Ardennes Offensive in Color

Hello everyone,

I am sure some of you have already seen it, but just to be sure, it’s a very interesting video (thanks to Lert for this one).

When it comes to war and historical movies from it, most people automatically imagine black and white – but there are some color movies as well, which give the war an entirely new “meaning” – it’s sort of chilling to see all these things in color, it makes them much more real. Real people, real vehicle, real fates.

Here’s a set of clips from the last German major offensive of the war, Ardennes. Enjoy.

 

24 thoughts on “Ardennes Offensive in Color

  1. Until i know the last great german offensive in war was Frühlingserwachen (Spring Awakening) 6 – 16 March 1945 in Hungary to retake Budapest.

    Apart this i feel strange when see a WWII movie in colour… looks more like a movie than in black and white (i feel it less real).

      • I refer that i see the colored WWII REAL images like a 30-40s western movie colored… less real than in white and black.

        • I know what did you mean.
          Sometimes, black/white-colored is more realistic than rich-colored for some reason.
          But for me, I think this is already as realistic as it was in the battle.

  2. Looking at that video makes me wonder about humans and humanity…Instead of reachin to the stars we consume ourselfs in mercyless wars….! The king tiger looks so scarry…a kiling machine…imagine all the deads and broken destinys…fuck human tards and fuck war

  3. Might want to change the title as it is just a montage of colourised footage. Not specific to any campaign or year.

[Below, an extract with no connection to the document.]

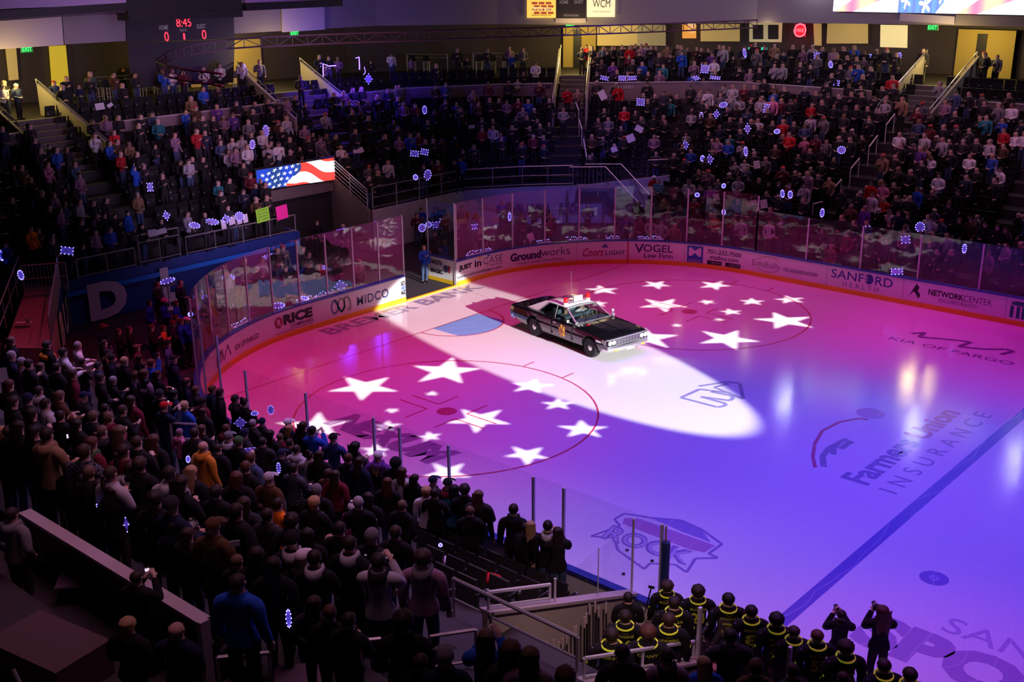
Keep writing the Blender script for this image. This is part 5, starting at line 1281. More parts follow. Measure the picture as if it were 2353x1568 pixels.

  4. It is a montage of colorized film from the Ardennes, the Eastern Front, Training Films, Propaganda, etc. I’ve seen a few of them in the original B&W. Very interesting and poignant, specially the dead family.

  5. If You like colorized ww2 videos, you should check “Apocalypse”, a french documentary series. 15 hours of colorized videos, some never seen before.
    I’ll post yt links later.

  6. Very clearly colorized from black and white. The colours are not correct on the uniforms (Panzer crews wore black, except for some of the SS units and StuG units, which wore camo or artillery grey coveralls), the sky is always the same shade of blue, the faces too red, the fire is a straight orange. They also messed with the aspect ratio to make it fit a widescreen monitor.

    That set aside, it’s interesting to note that it shows quite a few images of Panzer IIIs working in concert with the infantry. I know that Pz III variants were often attached to the Schewere Panzer Abteilung to augment their numbers in the books (and provided some mobile support, even if the tanks were relatively obsolete by 1943).